━━ Stored rows ━━

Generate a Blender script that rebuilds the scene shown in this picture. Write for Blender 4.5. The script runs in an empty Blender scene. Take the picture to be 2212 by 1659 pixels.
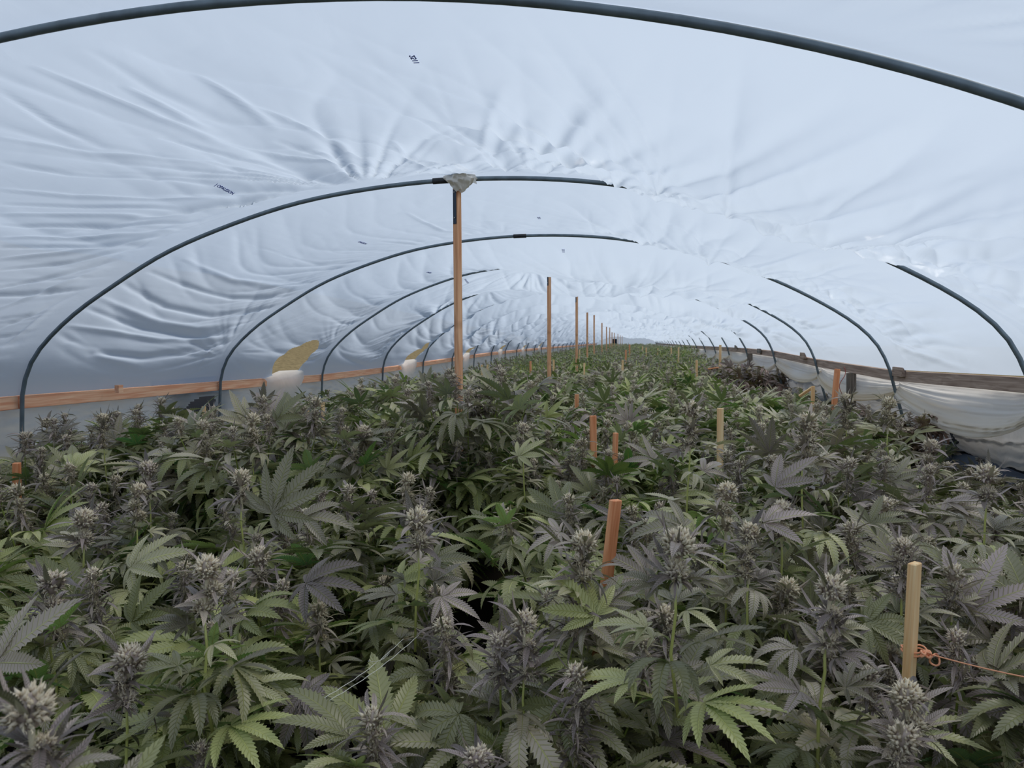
import bpy, math, random
import numpy as np
from mathutils import Vector, Matrix

# ------------------------------------------------------------------ camera, world, sun, exposure
sc = bpy.context.scene
col = sc.collection
FPX = 1530.0
VPX, VPY = 1345.0, 733.0
ZC = 1.5                                   # camera height above the ground
YAW = math.atan((VPX - 1106.0) / FPX)
PITCH = math.atan((VPY - 829.5) / math.hypot(FPX, VPX - 1106.0))
FW = np.array([-math.sin(YAW) * math.cos(PITCH), math.cos(YAW) * math.cos(PITCH), math.sin(PITCH)])
RT = np.array([math.cos(YAW), math.sin(YAW), 0.0])
UP = np.cross(RT, FW)
cam_d = bpy.data.cameras.new('camera')
cam_d.sensor_width = 36.0
cam_d.lens = FPX / 2212.0 * 36.0
cam_d.clip_start = 0.02
cam_d.clip_end = 600
cam_d.dof.use_dof = True
cam_d.dof.focus_distance = 2.6
cam_d.dof.aperture_fstop = 9.0
cam = bpy.data.objects.new('camera', cam_d)
col.objects.link(cam)
Mx = Matrix((( RT[0], UP[0], -FW[0], 0), (RT[1], UP[1], -FW[1], 0), (RT[2], UP[2], -FW[2], ZC), (0, 0, 0, 1)))
cam.matrix_world = Mx
sc.camera = cam

def ray(x, y):
    d = FW + RT * (x - 1106.0) / FPX - UP * (y - 829.5) / FPX
    return d / d[1]
def P(x, y, Y):
    r = ray(x, y)
    return np.array([r[0] * Y, Y, ZC + r[2] * Y])

world = bpy.data.worlds.new('sky')
sc.world = world
world.use_nodes = True
wn = world.node_tree.nodes
wl = world.node_tree.links
wn.clear()
wo = wn.new('ShaderNodeOutputWorld')
bg = wn.new('ShaderNodeBackground')
tc = wn.new('ShaderNodeTexCoord')
sp = wn.new('ShaderNodeSeparateXYZ')
rp = wn.new('ShaderNodeValToRGB')
wl.new(tc.outputs['Generated'], sp.inputs[0])
wl.new(sp.outputs['Z'], rp.inputs[0])
rp.color_ramp.elements[0].position = 0.0
rp.color_ramp.elements[0].color = (0.56, 0.68, 0.88, 1)
rp.color_ramp.elements[1].position = 0.8
rp.color_ramp.elements[1].color = (0.40, 0.60, 0.95, 1)
wl.new(rp.outputs[0], bg.inputs[0])
bg.inputs[1].default_value = 0.50
wl.new(bg.outputs[0], wo.inputs[0])

sun_d = bpy.data.lights.new('sun', 'SUN')
sun_d.energy = 4.6
sun_d.angle = math.radians(22.0)
sun_d.color = (1.0, 0.93, 0.84)
sun = bpy.data.objects.new('sun', sun_d)
col.objects.link(sun)
sdir = Vector((0.50, 0.42, 0.86)).normalized()      # towards the sun: right, ahead, high
sun.rotation_euler = sdir.to_track_quat('Z', 'Y').to_euler()
sun.location = (4, 2, 8)

sc.view_settings.view_transform = 'Standard'
sc.view_settings.look = 'None'
sc.view_settings.gamma = 1
sc.view_settings.use_curve_mapping = False
sc.view_settings.exposure = -0.22
try:
    sc.cycles.use_denoising = True
    sc.cycles.denoiser = 'OPENIMAGEDENOISE'
    sc.cycles.max_bounces = 9
    sc.cycles.diffuse_bounces = 5
    sc.cycles.transmission_bounces = 5
    sc.cycles.caustics_reflective = False
    sc.cycles.caustics_refractive = False
except Exception:
    pass

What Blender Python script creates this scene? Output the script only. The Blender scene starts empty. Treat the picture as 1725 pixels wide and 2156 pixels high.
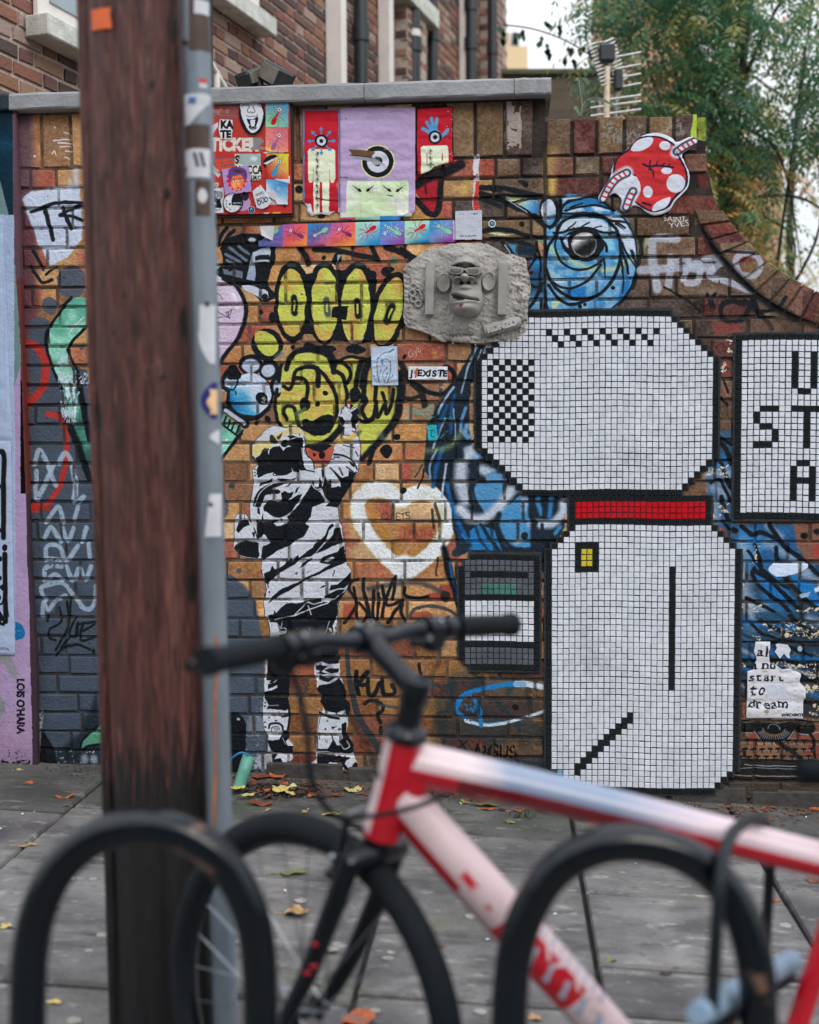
import bpy, bmesh, math, random
import numpy as np
from mathutils import Vector, Matrix, Euler
random.seed(7)
rng = np.random.default_rng(11)
S = bpy.context.scene
COL = S.collection

# ---------------------------------------------------------------- camera, world, sun, exposure
FPX = 2500.0  # focal length in pixels of a 1725 x 2156 view
CAM_H = 1.39
TILT, ROLL = math.radians(3.55),-0.0056
cam_data = bpy.data.cameras.new('camera')
cam = bpy.data.objects.new('camera', cam_data)
COL.objects.link(cam)
S.camera = cam
cam_data.sensor_fit = 'HORIZONTAL'
cam_data.sensor_width = 24.0
cam_data.lens = 24.0 * FPX / 1725.0
cam_data.clip_start = 0.05
cam_data.clip_end = 400
CAM_R = (Matrix.Rotation(math.radians(90) - TILT, 3, 'X') @ Matrix.Rotation(ROLL, 3, 'Z'))
cam.matrix_world = Matrix.Translation((0,0, CAM_H)) @ CAM_R.to_4x4()
cam_data.dof.use_dof = True
cam_data.dof.focus_distance = 4.75
cam_data.dof.aperture_fstop = 1.4
cam_data.dof.aperture_blades = 9

SUN_EL, SUN_ROT = math.radians(38), math.radians(150)
world = bpy.data.worlds.new('World')
S.world = world
world.use_nodes = True
wn, wl = world.node_tree.nodes, world.node_tree.links
bg = wn['Background']
sky = wn.new('ShaderNodeTexSky')
sky.sky_type = 'NISHITA'
sky.sun_disc = False
sky.sun_elevation = SUN_EL
sky.sun_rotation = SUN_ROT
sky.air_density = 1.0
sky.dust_density = 2.0
# an overcast sky: a bright veil of cloud over the blue
cloud = wn.new('ShaderNodeTexNoise'); cloud.inputs['Scale'].default_value = 1.6; cloud.inputs['Detail'].default_value = 4
ramp = wn.new('ShaderNodeValToRGB')
ramp.color_ramp.elements[0].position = 0.3; ramp.color_ramp.elements[0].color = (8.6,9.1,10.0,1)
ramp.color_ramp.elements[1].position = 0.75; ramp.color_ramp.elements[1].color = (10.2,10.4,10.7,1)
mixw = wn.new('ShaderNodeMixRGB'); mixw.inputs[0].default_value = 0.88
wl.new(cloud.outputs['Fac'], ramp.inputs[0])
wl.new(sky.outputs[0], mixw.inputs[1]); wl.new(ramp.outputs[0], mixw.inputs[2])
# standard overcast luminance: three times brighter overhead than at the horizon
wtc = wn.new('ShaderNodeTexCoord'); wsx = wn.new('ShaderNodeSeparateXYZ'); wl.new(wtc.outputs['Generated'], wsx.inputs[0])
wmr = wn.new('ShaderNodeMapRange'); wmr.inputs['From Min'].default_value = 0; wmr.inputs['From Max'].default_value = 1; wmr.inputs['To Min'].default_value = .58; wmr.inputs['To Max'].default_value = 1.74; wl.new(wsx.outputs[2], wmr.inputs[0])
wsc = wn.new('ShaderNodeVectorMath'); wsc.operation = 'SCALE'; wl.new(mixw.outputs[0], wsc.inputs[0]); wl.new(wmr.outputs[0], wsc.inputs['Scale'])
wl.new(wsc.outputs[0], bg.inputs['Color'])
bg.inputs['Strength'].default_value = 0.115

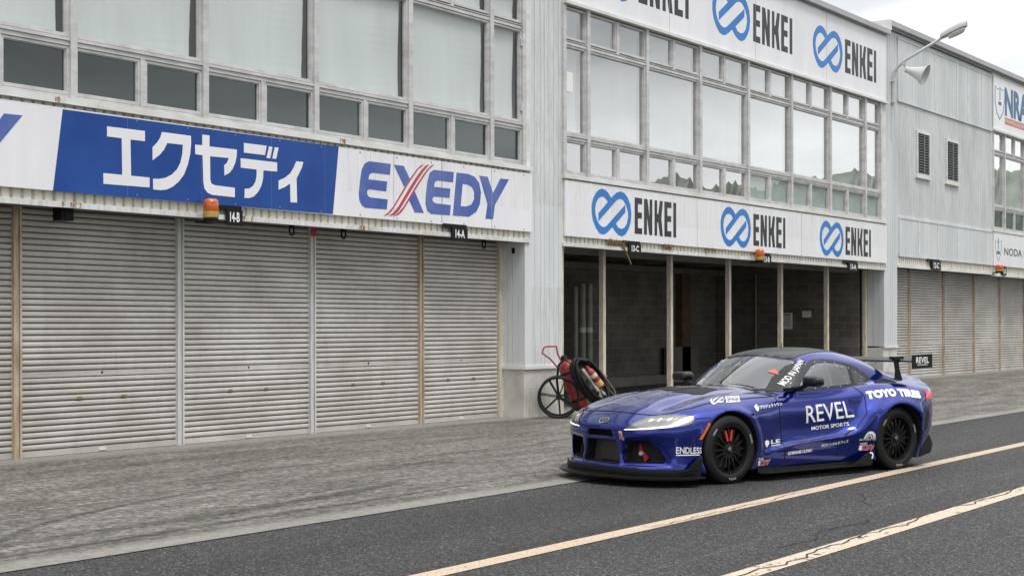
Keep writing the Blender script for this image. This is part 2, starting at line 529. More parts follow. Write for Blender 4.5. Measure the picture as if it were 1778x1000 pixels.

━━━

**Task instructions:** Restate the whole listing above exactly, please, omitting every image.

**Task output:**
Generate a Blender script that rebuilds the scene shown in this picture. Write for Blender 4.5. The script runs in an empty Blender scene. Take the picture to be 2212 by 1659 pixels.
import bpy, math, random
import numpy as np
from mathutils import Vector, Matrix

# ------------------------------------------------------------------ camera, world, sun, exposure
sc = bpy.context.scene
col = sc.collection
FPX = 1530.0
VPX, VPY = 1345.0, 733.0
ZC = 1.5                                   # camera height above the ground
YAW = math.atan((VPX - 1106.0) / FPX)
PITCH = math.atan((VPY - 829.5) / math.hypot(FPX, VPX - 1106.0))
FW = np.array([-math.sin(YAW) * math.cos(PITCH), math.cos(YAW) * math.cos(PITCH), math.sin(PITCH)])
RT = np.array([math.cos(YAW), math.sin(YAW), 0.0])
UP = np.cross(RT, FW)
cam_d = bpy.data.cameras.new('camera')
cam_d.sensor_width = 36.0
cam_d.lens = FPX / 2212.0 * 36.0
cam_d.clip_start = 0.02
cam_d.clip_end = 600
cam_d.dof.use_dof = True
cam_d.dof.focus_distance = 2.6
cam_d.dof.aperture_fstop = 9.0
cam = bpy.data.objects.new('camera', cam_d)
col.objects.link(cam)
Mx = Matrix((( RT[0], UP[0], -FW[0], 0), (RT[1], UP[1], -FW[1], 0), (RT[2], UP[2], -FW[2], ZC), (0, 0, 0, 1)))
cam.matrix_world = Mx
sc.camera = cam

def ray(x, y):
    d = FW + RT * (x - 1106.0) / FPX - UP * (y - 829.5) / FPX
    return d / d[1]
def P(x, y, Y):
    r = ray(x, y)
    return np.array([r[0] * Y, Y, ZC + r[2] * Y])

world = bpy.data.worlds.new('sky')
sc.world = world
world.use_nodes = True
wn = world.node_tree.nodes
wl = world.node_tree.links
wn.clear()
wo = wn.new('ShaderNodeOutputWorld')
bg = wn.new('ShaderNodeBackground')
tc = wn.new('ShaderNodeTexCoord')
sp = wn.new('ShaderNodeSeparateXYZ')
rp = wn.new('ShaderNodeValToRGB')
wl.new(tc.outputs['Generated'], sp.inputs[0])
wl.new(sp.outputs['Z'], rp.inputs[0])
rp.color_ramp.elements[0].position = 0.0
rp.color_ramp.elements[0].color = (0.56, 0.68, 0.88, 1)
rp.color_ramp.elements[1].position = 0.8
rp.color_ramp.elements[1].color = (0.40, 0.60, 0.95, 1)
wl.new(rp.outputs[0], bg.inputs[0])
bg.inputs[1].default_value = 0.50
wl.new(bg.outputs[0], wo.inputs[0])

sun_d = bpy.data.lights.new('sun', 'SUN')
sun_d.energy = 4.6
sun_d.angle = math.radians(22.0)
sun_d.color = (1.0, 0.93, 0.84)
sun = bpy.data.objects.new('sun', sun_d)
col.objects.link(sun)
sdir = Vector((0.50, 0.42, 0.86)).normalized()      # towards the sun: right, ahead, high
sun.rotation_euler = sdir.to_track_quat('Z', 'Y').to_euler()
sun.location = (4, 2, 8)

sc.view_settings.view_transform = 'Standard'
sc.view_settings.look = 'None'
sc.view_settings.gamma = 1
sc.view_settings.use_curve_mapping = False
sc.view_settings.exposure = -0.22
try:
    sc.cycles.use_denoising = True
    sc.cycles.denoiser = 'OPENIMAGEDENOISE'
    sc.cycles.max_bounces = 9
    sc.cycles.diffuse_bounces = 5
    sc.cycles.transmission_bounces = 5
    sc.cycles.caustics_reflective = False
    sc.cycles.caustics_refractive = False
except Exception:
    pass

What Blender Python script creates this scene? Output the script only. The Blender scene starts empty. Treat the picture as 1725 pixels wide and 2156 pixels high.
import bpy, bmesh, math, random
import numpy as np
from mathutils import Vector, Matrix, Euler
random.seed(7)
rng = np.random.default_rng(11)
S = bpy.context.scene
COL = S.collection

# ---------------------------------------------------------------- camera, world, sun, exposure
FPX = 2500.0  # focal length in pixels of a 1725 x 2156 view
CAM_H = 1.39
TILT, ROLL = math.radians(3.55),-0.0056
cam_data = bpy.data.cameras.new('camera')
cam = bpy.data.objects.new('camera', cam_data)
COL.objects.link(cam)
S.camera = cam
cam_data.sensor_fit = 'HORIZONTAL'
cam_data.sensor_width = 24.0
cam_data.lens = 24.0 * FPX / 1725.0
cam_data.clip_start = 0.05
cam_data.clip_end = 400
CAM_R = (Matrix.Rotation(math.radians(90) - TILT, 3, 'X') @ Matrix.Rotation(ROLL, 3, 'Z'))
cam.matrix_world = Matrix.Translation((0,0, CAM_H)) @ CAM_R.to_4x4()
cam_data.dof.use_dof = True
cam_data.dof.focus_distance = 4.75
cam_data.dof.aperture_fstop = 1.4
cam_data.dof.aperture_blades = 9

SUN_EL, SUN_ROT = math.radians(38), math.radians(150)
world = bpy.data.worlds.new('World')
S.world = world
world.use_nodes = True
wn, wl = world.node_tree.nodes, world.node_tree.links
bg = wn['Background']
sky = wn.new('ShaderNodeTexSky')
sky.sky_type = 'NISHITA'
sky.sun_disc = False
sky.sun_elevation = SUN_EL
sky.sun_rotation = SUN_ROT
sky.air_density = 1.0
sky.dust_density = 2.0
# an overcast sky: a bright veil of cloud over the blue
cloud = wn.new('ShaderNodeTexNoise'); cloud.inputs['Scale'].default_value = 1.6; cloud.inputs['Detail'].default_value = 4
ramp = wn.new('ShaderNodeValToRGB')
ramp.color_ramp.elements[0].position = 0.3; ramp.color_ramp.elements[0].color = (8.6,9.1,10.0,1)
ramp.color_ramp.elements[1].position = 0.75; ramp.color_ramp.elements[1].color = (10.2,10.4,10.7,1)
mixw = wn.new('ShaderNodeMixRGB'); mixw.inputs[0].default_value = 0.88
wl.new(cloud.outputs['Fac'], ramp.inputs[0])
wl.new(sky.outputs[0], mixw.inputs[1]); wl.new(ramp.outputs[0], mixw.inputs[2])
# standard overcast luminance: three times brighter overhead than at the horizon
wtc = wn.new('ShaderNodeTexCoord'); wsx = wn.new('ShaderNodeSeparateXYZ'); wl.new(wtc.outputs['Generated'], wsx.inputs[0])
wmr = wn.new('ShaderNodeMapRange'); wmr.inputs['From Min'].default_value = 0; wmr.inputs['From Max'].default_value = 1; wmr.inputs['To Min'].default_value = .58; wmr.inputs['To Max'].default_value = 1.74; wl.new(wsx.outputs[2], wmr.inputs[0])
wsc = wn.new('ShaderNodeVectorMath'); wsc.operation = 'SCALE'; wl.new(mixw.outputs[0], wsc.inputs[0]); wl.new(wmr.outputs[0], wsc.inputs['Scale'])
wl.new(wsc.outputs[0], bg.inputs['Color'])
bg.inputs['Strength'].default_value = 0.115

Keep writing the Blender script for this image. This is part 2, starting at line 529. More parts follow. Write for Blender 4.5. Measure the picture as if it were 1778x1000 pixels.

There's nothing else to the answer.